§ PROBLEM STATEMENT
Pictures stay out of this copy, which runs from the first line of the material through the line containing "M['blue'], pn, smooth=40)".

## begin DATA

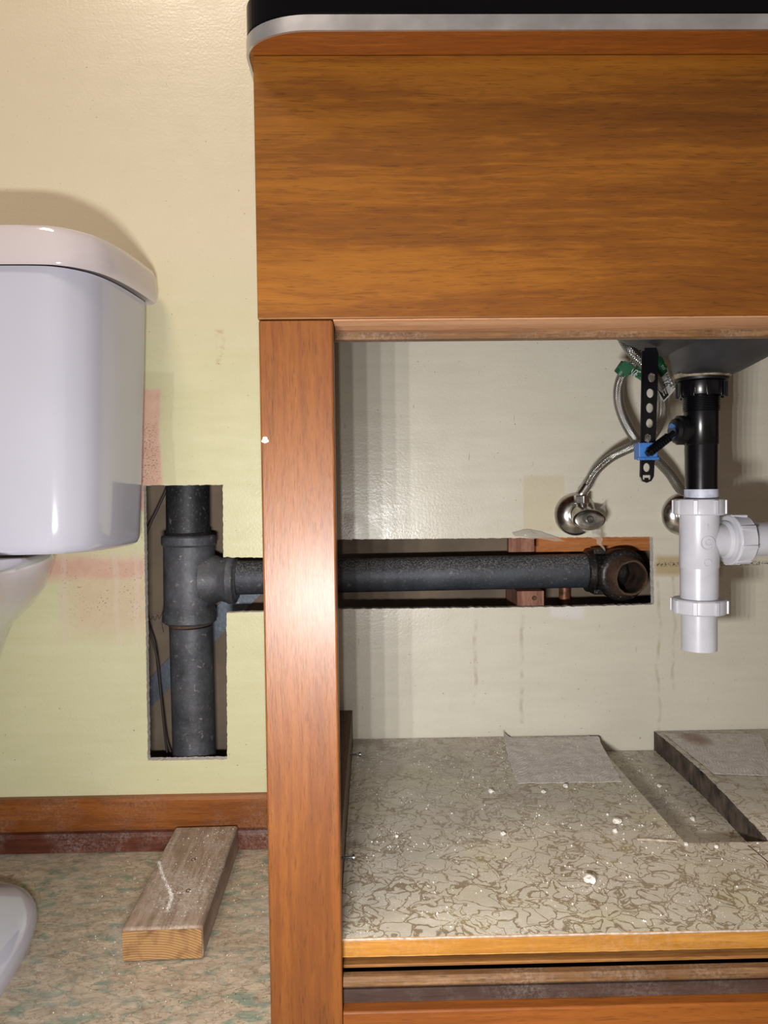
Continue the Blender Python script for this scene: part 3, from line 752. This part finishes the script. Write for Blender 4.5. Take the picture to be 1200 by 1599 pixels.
bm = L((cx, DY, zp(772)), (0, 0, 1), [(0, .0172), (zp(695)-zp(772)+.001, .0176)], seg=56); obj('tailpiece', bm, M['blackpl'], dr, smooth=40)
# pivot boss on the left
pc = at(1070, 672, DY); pz = pc.z
bm = L((cx-.010, DY, pz), (-1, -.12, 0), [(0, .0125), (.010, .0128), (.011, .0155), (.018, .0155), (.019, .0135), (.023, .0125), (.024, .0105), (.024, 0)], seg=40, mod=lambda a, t: 1+(.05*(math.cos(a*8) > .3) if .0105 < t < .0185 else 0))
pn = obj('pivot_nut', bm, M['blackmat'], dr, smooth=35)
bm = L((cx-.0335, DY-.003, pz-.001), (-1, -.12, 0), [(0, 0), (0, .0085), (.0018, .0085), (.0018, 0)], seg=28); obj('blue_washer', bm, M['blue'], pn, smooth=40)

# pop-up rod and perforated strap
link = thing('popup_linkage', 'black perforated strap with blue clip and ribbed rod, left of the drain', 'linkage', at(1011, 752, -.275))
LY = -.275
def strap():
    P = [(1004, 555), (1008, 543), (1026, 543), (1029, 552), (1028, 600), (1025, 680), (1022, 744), (1018, 751), (1011, 754), (1003, 751), (1000, 743), (1002, 680), (1003.5, 600)]
    P = [(at(x, y, LY).x, at(x, y, LY).z) for x, y in P]
    hs = []
    for (x, y, rx, ry) in ((1018, 589.5, 5.4, 7.2), (1016, 614, 5.6, 7.2), (1015.3, 637, 5.6, 7.6), (1015, 661, 5.4, 7.2), (1012, 684, 5.0, 6.5), (1010.5, 730, 5.2, 7)):
        c = at(x, y, LY); s = (c.y+1.075)/1150
        hs.append([(c.x+rx*s*math.cos(t*math.pi/8), c.z+ry*s*math.sin(t*math.pi/8)) for t in range(16)])
    c = at(1010.5, 746, LY); s = (c.y+1.075)/1150
    hs.append([(c.x+a*s, c.z+b*s) for a, b in ((-6, 4), (-6, -2), (-3.5, -4), (-3, 0), (3, 0), (3.5, -4), (6, -2), (6, 4))])
    return holed_slab(P, hs, lambda a, b, t: (a, LY+t, b), .0022, 0)
obj('strap', strap(), M['blackpl'], link, bevel=.0003)
# raised left edge of the strap
bm = bmesh.new(); a, b = at(1004.2, 548, LY-.001), at(1001, 745, LY-.001); box(bm, 0, 0, 0, 0, 0, 0); bm.free(); bm = bmesh.new()
tube(bm, [a, b], .0012, 10); obj('strap_rim', bm, M['blackpl'], link, smooth=60)
c0, c1 = at(998, 717, LY-.006), at(1027, 691, LY-.006)
bm = B(c0.x, c1.x, LY-.007, LY+.009, c0.z, c1.z)
box(bm, c0.x-.0016, c1.x+.0016, LY-.0085, LY-.003, c0.z-.0012, c0.z+.002)
obj('clip', bm, M['blue'], link, bevel=.0008)
r0 = at(1053, 676, LY-.006); r1 = at(1011, 709, LY-.012)
bm = bmesh.new(); tube(bm, [r0, r1], .0036, 16)
n = 9
for i in range(n):
    t = .18+.75*i/n; c = r0.lerp(r1, t); lathe(bm, c, r1-r0, [(0, 0), (0, .0036), (.0012, .0053), (.0026, .0053), (.0030, .0036), (.0030, 0)], seg=16)
obj('pivot_rod', bm, M['blackpl'], link, smooth=30)

# ------------------------------------------------------------------ white trap tee
tee = thing('trap_tee', 'white PVC tee under the black drain with open lower tail', 'pipe fitting', (cx, DY, zp(1015)))
bx = at(1092.5, 845, DY).x
bm = L((cx, DY, zp(783)), (0, 0, 1), [(0, .0168), (0, .0180), (zp(764)-zp(783), .0182), (zp(764)-zp(783), .0174)], seg=56); obj('sleeve', bm, M['pvc_dirty'], tee, smooth=40)
def nut(o, d, h, r, n, mat, parent, lw=.0024, lh=.0016, ri=.018, name='slip_nut', ph=.3, flare=0.):
    bm = L(o, d, [(0, ri), (0, r*.93), (.0015, r), (h-.0016, r*(1+flare)), (h, r*.96), (h, ri)], seg=64, closed=True)
    dd, u, v = frame(d); o = Vector(o)
    for i in range(n):
        a = 2*math.pi*(i+ph)/n; e = u*math.cos(a)+v*math.sin(a); g = -u*math.sin(a)+v*math.cos(a)
        vs = box(bm, -lw, lw, -.002, lh, .0012, h-.001)
        for q in vs: q.co = o+g*q.co.x+e*(r*(1+flare*.5)+q.co.y)+dd*q.co.z
    return obj(name, bm, mat, parent, smooth=35, bevel=.0005)
h = zp(779)-zp(804); nut((bx, DY, zp(804)), (0, 0, 1), h, .0272, 8, M['pvc'], tee, ri=.0182)
bm = L((bx, DY, zp(886)), (0, 0, 1), [(0, .0190), (0, .0208), (.0006, .0211), (zp(803)-zp(886), .0209), (zp(803)-zp(886), .0185)], seg=64)
lathe(bm, (bx, DY, zp(937)), (0, 0, 1), [(0, .0182), (0, .0202), (zp(886)-zp(937), .0204), (zp(886)-zp(937), .018)], seg=64)
bz = zp(844)
bd = Vector((1, .10, .0)).normalized()
lathe(bm, (bx, DY, bz), bd, [(.004, .0195), (.022, .0180), (.027, .0185), (.030, .0215), (.040, .0222), (.040, .018)], seg=56)
tb = obj('tee_body', bm, M['pvc'], tee, smooth=30)
# moulded marks on the tee
bm = L((bx, DY-.0212, zp(846)), (0, -1, 0), [(0, .0070), (.0006, .0070), (.0006, .0078), (0, .0078)], seg=36, closed=True)
lathe(bm, (bx, DY-.0212, zp(876)), (0, -1, 0), [(0, .0036), (.0006, .0036), (.0006, .0042), (0, .0042)], seg=28, closed=True)
def text(s, size, mat, parent, M4, name='lettering', th=.0003):
    cu = bpy.data.curves.new(name, 'FONT'); cu.body = s; cu.size = size; cu.align_x = 'CENTER'; cu.align_y = 'CENTER'; cu.extrude = th
    t = bpy.data.objects.new('tmp', cu); me = bpy.data.meshes.new_from_object(t)
    bpy.data.objects.remove(t); bmx = bmesh.new(); bmx.from_mesh(me); bpy.data.meshes.remove(me); bmx.transform(M4)
    return obj(name, bmx, mat, parent, recalc=False)
def bas(o, u, v, n):
    return Matrix(((u[0], v[0], n[0], o[0]), (u[1], v[1], n[1], o[1]), (u[2], v[2], n[2], o[2]), (0, 0, 0, 1)))
obj('moulded_ring', bm, M['pvc'], tb, smooth=30)
vdir = (CAM-Vector((bx, DY, bz))); vdir.z = 0; vdir.normalize()
ub = Vector((0, 0, 1)).cross(vdir).normalized()
text('1', .009, M['pvc'], tb, bas(Vector((bx, DY, zp(822)))+Vector((0, -.0211, 0)), (1, 0, 0), (0, 0, 1), (0, -1, 0)), 'moulded_mark', .0008)
text('C', .010, M['pvc'], tb, bas(Vector((bx, DY, zp(846)))+Vector((0, -.0211, 0)), (1, 0, 0), (0, 0, 1), (0, -1, 0)), 'moulded_mark', .0008)
nut(Vector((bx, DY, bz))+bd*.0335, bd, .020, .0285, 8, M['pvc'], tee, lh=.0018, ri=.0192, flare=-.06)
h = zp(934)-zp(957); nut((bx, DY, zp(957)), (0, 0, 1), h, .0290, 8, M['pvc'], tee, lh=.0018, ri=.0185)
bm = pipe_wall((bx, DY, zp(1014)), (0, 0, 1), zp(950)-zp(1014), .0190, .0165, seg=56); obj('tail_tube', bm, M['pvc'], tee, smooth=40)
bm = pipe_wall(Vector((bx, DY, bz))+bd*.030, bd, .30, .0192, .0165, seg=48); obj('side_tube', bm, M['pvc'], tee, smooth=40)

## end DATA

§ COMPLETE RESPONSE
Continue the Blender Python script for this scene: part 3, from line 752. This part finishes the script. Write for Blender 4.5. Take the picture to be 1200 by 1599 pixels.
bm = L((cx, DY, zp(772)), (0, 0, 1), [(0, .0172), (zp(695)-zp(772)+.001, .0176)], seg=56); obj('tailpiece', bm, M['blackpl'], dr, smooth=40)
# pivot boss on the left
pc = at(1070, 672, DY); pz = pc.z
bm = L((cx-.010, DY, pz), (-1, -.12, 0), [(0, .0125), (.010, .0128), (.011, .0155), (.018, .0155), (.019, .0135), (.023, .0125), (.024, .0105), (.024, 0)], seg=40, mod=lambda a, t: 1+(.05*(math.cos(a*8) > .3) if .0105 < t < .0185 else 0))
pn = obj('pivot_nut', bm, M['blackmat'], dr, smooth=35)
bm = L((cx-.0335, DY-.003, pz-.001), (-1, -.12, 0), [(0, 0), (0, .0085), (.0018, .0085), (.0018, 0)], seg=28); obj('blue_washer', bm, M['blue'], pn, smooth=40)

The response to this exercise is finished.